Ars Technica:  Out of all the tips you offer in your book, what would each of you choose as the single most important thing we can do to avoid being fooled?

Daniel Simons: It depends on the scale of what you’re talking about for being fooled. One way to do it is just to ask a single question: “Am I missing something? Or is this really true?” But the question I tend to like is, “If somebody were scamming me, what would they do?” It puts you in the position of a con artist. If I was buying a new car and the dealer were going to try and mislead me, what would they do? If you’re doing something that’s potentially high cost or high risk, they’re going to go to much greater lengths. If you go to the grocery store and you think, “How would the grocery store cheat me?”—well, they might inflate their prices a bit on some of the products between the shelf and the register. It’s not a big deal. But if you’re investing your life savings and you’re picking some independent financial advisor instead of a giant bank, they could go a long way toward taking all your money. How would they do it? Well, they’d mislead you about their returns. They’d set up fake information.

Christopher Chabris: Dan began his answer with, “It depends,” so you know that he’s more credible than I’m going to be right now, because I’m going to give you an answer that doesn’t depend. The most important thing to think about is, what are they trying to get me to pay attention to? And is there something else that I’m not paying attention to that could be really important? That is a theme that recurs in a lot of the cons that we talked about—from psychics rattling off a lot of stuff really quickly, hoping that I’ll forget about the things that didn’t work and only pay attention to the ones that do work, to long cons where people will call a particular person and try to convince them to wire money. They’ll keep on working on them week after week after week. Even in those cases, there’s a tendency to become focused on what they’re telling you and to stop thinking about what other facts might be relevant to this situation.

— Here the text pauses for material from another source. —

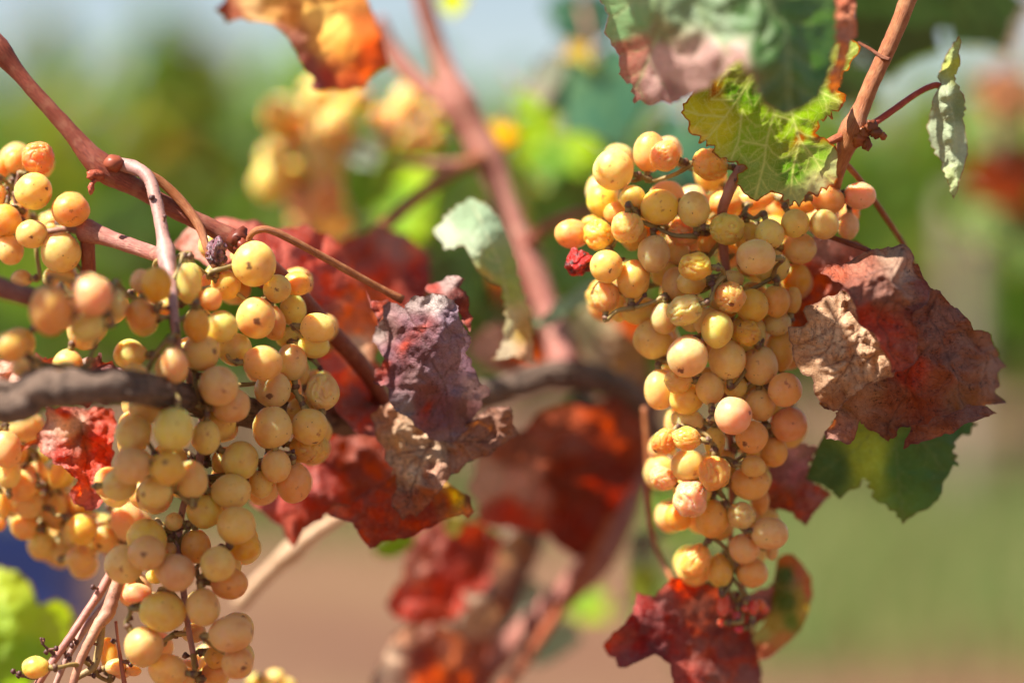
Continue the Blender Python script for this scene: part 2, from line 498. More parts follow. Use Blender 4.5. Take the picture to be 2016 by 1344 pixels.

Some guys pretending to be the Minister of Defense in France scammed millions and millions of euros out of people by telling them the money was to rescue French hostages who were being held in Syria by ISIS. Nobody looked very carefully into the possibility that, if there were all these French hostages being held, how come nobody else knows about it? Why couldn’t they call back the French defense ministry and reach this guy? They didn’t break outside the channel even a little bit. It’s kind of like what the Nigerian Prince wants you to do: just interact with them. Don’t think about anything else. Just think about their story. So I would say think about what they’re not showing you.